--- COLLECTED MATERIAL ---

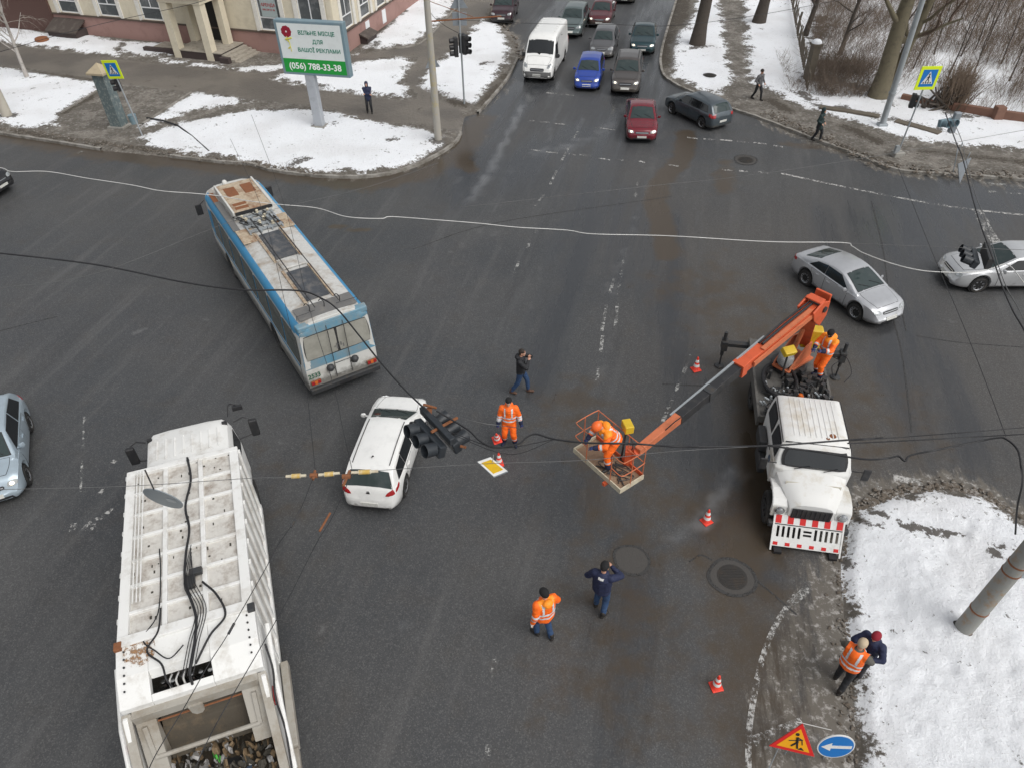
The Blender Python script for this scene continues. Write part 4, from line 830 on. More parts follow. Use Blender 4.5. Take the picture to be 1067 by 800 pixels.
bz('pane', 'bus_glass_dirty', [(X, .03, 1.63), (X, 1.10, 1.63), (X, 1.05, 2.53), (X, .03, 2.53)], rd, par=f, off=.02, nu=6, nv=5, rnd=.03)
bz('pane', 'bus_glass_dirty', [(X, -1.10, 1.63), (X, -.03, 1.63), (X, -.03, 2.53), (X, -1.05, 2.53)], rd, par=f, off=.02, nu=6, nv=5, rnd=.03)
hx = -BL/2
m = MB(); m.box(hx-.06, hx-.02, -.25, .25, .78, 1.2); m.build('engine_flap', 'bus_white', t, bevel=.01)
m = MB()
for y in (-.27, .27): m.tube([(hx-.09, y, .7), (hx-.10, y, 2.6), (hx+.1, y, 2.95)], .012, 6)
m.tube([(hx-.09, -.27, 1.25), (hx-.09, .27, 1.25)], .012, 6)
m.build('ladder_rail', 'steel_dark', t)
for s in (1, -1):
    m = MB(); m.lathe([(.13, 0), (.13, .06), (.10, .10), (.06, .16), (.01, .17)], 20, 0, Matrix.Translation((hx-.03, s*.42, 1.12)) @ Matrix.Rotation(-PI/2, 4, 'Y')); m.build('rope_reel', 'steel_dark', t, smooth=40)
    m = MB(); m.box(hx-.07, hx-.02, s*.98-.17, s*.98+.17, .68, .84); tl = m.build('tail_light', 'rust', t, bevel=.015)
    for k, mm in enumerate(('lamp_red', 'lamp_orange', 'lamp_red')): MB().box(hx-.09, hx-.06, s*.98-.15+k*.105, s*.98-.06+k*.105, .70, .82).build('lens', mm, tl)
MB().box(hx-.14, hx+.05, -1.22, 1.22, .36, .56).build('bumper', 'steel_dark', t, bevel=.03)
MB().box(hx-.155, hx-.145, -.26, .26, .41, .51).build('number_plate', 'black_plastic', t)
text_part('fleet_number', '2533', .26, 'lettering_green', t, (hx-.045, .98, 1.02), (PI/2, 0, -PI/2), sx=.8)
# centre "emblem" shape on the rear window: faded round sticker
m = MB()
for k in range(5): m.box(hx-.045, hx-.04, -.18+k*.07, -.14+k*.07, 1.75+.08*(k % 3), 1.88+.08*(k % 2))
m.build('sticker', 'roof_mat', t)
# roof gear
m = MB(); m.box(2.15, 4.75, -.72, .72, 3.0, 3.28); m.build('equipment_box', 'rusty_sheet', t, bevel=.04)
m = MB()
for s in (1, -1): m.box(2.1, 4.8, s*.74-.03, s*.74+.05, 2.98, 3.31)
m.box(2.08, 2.14, -.72, .72, 2.98, 3.14)
m.build('equipment_frame', 'bus_white', t, bevel=.02)
for x0, x1, y0, y1 in ((3.5, 4.3, .12, .55), (3.5, 4.35, -.55, -.12)):
    MB().box(x0, x1, y0, y1, 3.275, 3.30).build('vent', 'rust', t, bevel=.01)
for k in range(3): MB().box(2.3+k*.33, 2.5+k*.33, .1, .6, 3.28, 3.295).build('rust_slot', 'rust', t) if k < 2 else None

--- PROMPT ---
Write out the listing above again, exactly, but with no pictures in the copy.

--- EXPECTED ANSWER ---
The Blender Python script for this scene continues. Write part 4, from line 830 on. More parts follow. Use Blender 4.5. Take the picture to be 1067 by 800 pixels.
bz('pane', 'bus_glass_dirty', [(X, .03, 1.63), (X, 1.10, 1.63), (X, 1.05, 2.53), (X, .03, 2.53)], rd, par=f, off=.02, nu=6, nv=5, rnd=.03)
bz('pane', 'bus_glass_dirty', [(X, -1.10, 1.63), (X, -.03, 1.63), (X, -.03, 2.53), (X, -1.05, 2.53)], rd, par=f, off=.02, nu=6, nv=5, rnd=.03)
hx = -BL/2
m = MB(); m.box(hx-.06, hx-.02, -.25, .25, .78, 1.2); m.build('engine_flap', 'bus_white', t, bevel=.01)
m = MB()
for y in (-.27, .27): m.tube([(hx-.09, y, .7), (hx-.10, y, 2.6), (hx+.1, y, 2.95)], .012, 6)
m.tube([(hx-.09, -.27, 1.25), (hx-.09, .27, 1.25)], .012, 6)
m.build('ladder_rail', 'steel_dark', t)
for s in (1, -1):
    m = MB(); m.lathe([(.13, 0), (.13, .06), (.10, .10), (.06, .16), (.01, .17)], 20, 0, Matrix.Translation((hx-.03, s*.42, 1.12)) @ Matrix.Rotation(-PI/2, 4, 'Y')); m.build('rope_reel', 'steel_dark', t, smooth=40)
    m = MB(); m.box(hx-.07, hx-.02, s*.98-.17, s*.98+.17, .68, .84); tl = m.build('tail_light', 'rust', t, bevel=.015)
    for k, mm in enumerate(('lamp_red', 'lamp_orange', 'lamp_red')): MB().box(hx-.09, hx-.06, s*.98-.15+k*.105, s*.98-.06+k*.105, .70, .82).build('lens', mm, tl)
MB().box(hx-.14, hx+.05, -1.22, 1.22, .36, .56).build('bumper', 'steel_dark', t, bevel=.03)
MB().box(hx-.155, hx-.145, -.26, .26, .41, .51).build('number_plate', 'black_plastic', t)
text_part('fleet_number', '2533', .26, 'lettering_green', t, (hx-.045, .98, 1.02), (PI/2, 0, -PI/2), sx=.8)
# centre "emblem" shape on the rear window: faded round sticker
m = MB()
for k in range(5): m.box(hx-.045, hx-.04, -.18+k*.07, -.14+k*.07, 1.75+.08*(k % 3), 1.88+.08*(k % 2))
m.build('sticker', 'roof_mat', t)
# roof gear
m = MB(); m.box(2.15, 4.75, -.72, .72, 3.0, 3.28); m.build('equipment_box', 'rusty_sheet', t, bevel=.04)
m = MB()
for s in (1, -1): m.box(2.1, 4.8, s*.74-.03, s*.74+.05, 2.98, 3.31)
m.box(2.08, 2.14, -.72, .72, 2.98, 3.14)
m.build('equipment_frame', 'bus_white', t, bevel=.02)
for x0, x1, y0, y1 in ((3.5, 4.3, .12, .55), (3.5, 4.35, -.55, -.12)):
    MB().box(x0, x1, y0, y1, 3.275, 3.30).build('vent', 'rust', t, bevel=.01)
for k in range(3): MB().box(2.3+k*.33, 2.5+k*.33, .1, .6, 3.28, 3.295).build('rust_slot', 'rust', t) if k < 2 else None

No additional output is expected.